We are destroying ourselves; the very core of what it is to be human. I say this acknowledging the irony of writing this on my phone, on a Sunday morning, when I should be engaging with the real world and people in my life.
Television was rightly criticised for being the opiate of the masses; a continuous stream of entertainment that allows you to ‘stop thinking’ to endure boredom. However it had some constraints. The box was in a fixed space, I could not bring it with me. The content was fixed, it could not always engage me.
Social media, and every other ‘content delivery’ system is not like this. It is in my pocket, there is so much content, it can keep me continually engaged. AI content generation optimises this, perhaps, but we already live in this dystopia.
Rise up and revolt! Put down our phones and refuse to engage! Our very lives, our humanity depends on it!
Maybe the very core of what it is to be human is to destroy ourselves.
We need the Butlerian Jihad
Social media is bad but this might be being slightly dramatic IMO
The original opiate for the people criticism was leveled against religion by Karl Marx:
I appreciate the sentiment, but I don't think that calls for generic revolt are likely to get us anywhere. It's gotta be targeted and meaningful and executed with a measure of a restraint. It needs to be clear we can be reasoned with.
So what kind of revolt are you calling for? Are we dumping GPU's into the ocean like we did with tea in Boston that one time? Are we disconnecting datacenters from the internet? Are we all gonna change our profile picture? Specifics please.
It is in the distant future still (if we ever get there without apocalypse first) but I think the goal was set out to be, from the very first bits of digital data, is to completely transition ourselves to a digital world. Living it in parallel will make less sense if Earth conditions get worse, and even less in space or on a hostile planet. In a digital world possibilities become limitless, disabilities, distances, shortcomings of the mind eliminated. Once you can't see a difference, will it matter if something is "real"? Sure, it can also become a hell and inhumane much easier, but this doesn't make it a less compelling dimension.
Looking through this lens, fighting, limiting internet usage is akin to moving to the rainforest to avoid capitalism - lone rebelling acts in the wrong direction of history, a temporary, partial victory for the few who dare this hassle.
Time is better spent to make this emerging space better, for everyone.
> so much content, it can keep me continually engaged
I find the total opposite to be true. I desperately want more engaging content to feed the gooey goblin in my brain but the overwhelming majority doesn't cut it and this was before AI.
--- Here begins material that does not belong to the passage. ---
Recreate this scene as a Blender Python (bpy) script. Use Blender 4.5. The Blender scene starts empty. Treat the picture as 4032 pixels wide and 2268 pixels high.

Almost every show I see on netflix, tiktok I glance at, or reddit post is absolute unflavored mash potatoes. Content for content's sake. Feed me more content like scavengers reign and less frankenstein remakes or super hero slop.
Perhaps one could frame it as "The Self under Siege".
https://rickroderick.org/300-guide-the-self-under-siege-1993...
That sounds like work.
It has been well theorized by A. Dugin : Wére now in the era of full realization / triumph of postmodernity. After having crushed all its 20th-century adversaries, western liberalism and its ideology of universal 'progress' will destroy everything that makes us truly human
> When I should be engaging with the real world and people in my life.
While I appreciate the sentiment, I don't think you need to couple "offline interaction" with this criticism. As a neurodivergent person in more than one way I appreciate being able to interact with people that face similar challenges to me and understand me. The problem is that social media is increasingly designed to not facilitate that, but content distribution.